The belief that “my religion says I can kill you if you don’t believe what I believe” is not what freedom of religion is supposed to mean. It’s not even what the religion says. The problem with “Holy Books” is that they can be interpreted just about any way one wants to. Further, few religious fervent believers are willing to admit that neither God, nor Moses, nor Jesus, nor Muhammad actually wrote one word of the “Holy Books”. Instead these religious icons inspired others to write the sacred words. And sometimes these words are attempts of early theologians to grapple with man’s relationship with God, while other words are thinly disguised political rhetoric to give the religion glue to make sure it had the necessary “us versus them” psychological point of view that all politics, religious or not, seem to prosper on.
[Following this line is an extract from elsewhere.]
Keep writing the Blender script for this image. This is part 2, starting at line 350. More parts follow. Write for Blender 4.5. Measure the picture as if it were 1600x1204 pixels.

In the end, the mass murders in peaceful Norway, should be mourned and then not become the basis for reactive politics or legislature or hate mongering. That is what 9/11 did to America. And that’s not worked out all that well for us as a people. In an instant we abandoned all we stood for as a people in our hunt to rid ourselves of something we can’t even find. We reacted precisely as Osama bin Laden predicted we would.
A fundamental irony with ridding ourselves of terrorism – politics using guns against innocent people – is that we have to become terrorists ourselves to do it. You can condemn it or condone it, but something like water-boarding/torture makes us lesser humans for using it. When intelligence officials say it doesn’t work, and they’re the ones you’d expect to support it, then the only conclusion is that we like to be terrorists, too.
While Norway may need to re-think some of its policies, it is far and away one of the societies and cultures that works. It had a terrible incident. But nothing that Nazis didn’t do in World War II.
It appears that no country is exempt from the new God-given right of terrorism that some citizens hear the voice of. But random acts of violence make big news. Random acts of kindness are rarely seen or acknowledged. Norway, largely a Lutheran country, practices its Christianity on a day-to-day basis as early Christians would have.
I hope they will grieve and pray and not change their culture or laws in reaction to something that is akin to an asteroid hitting the small island.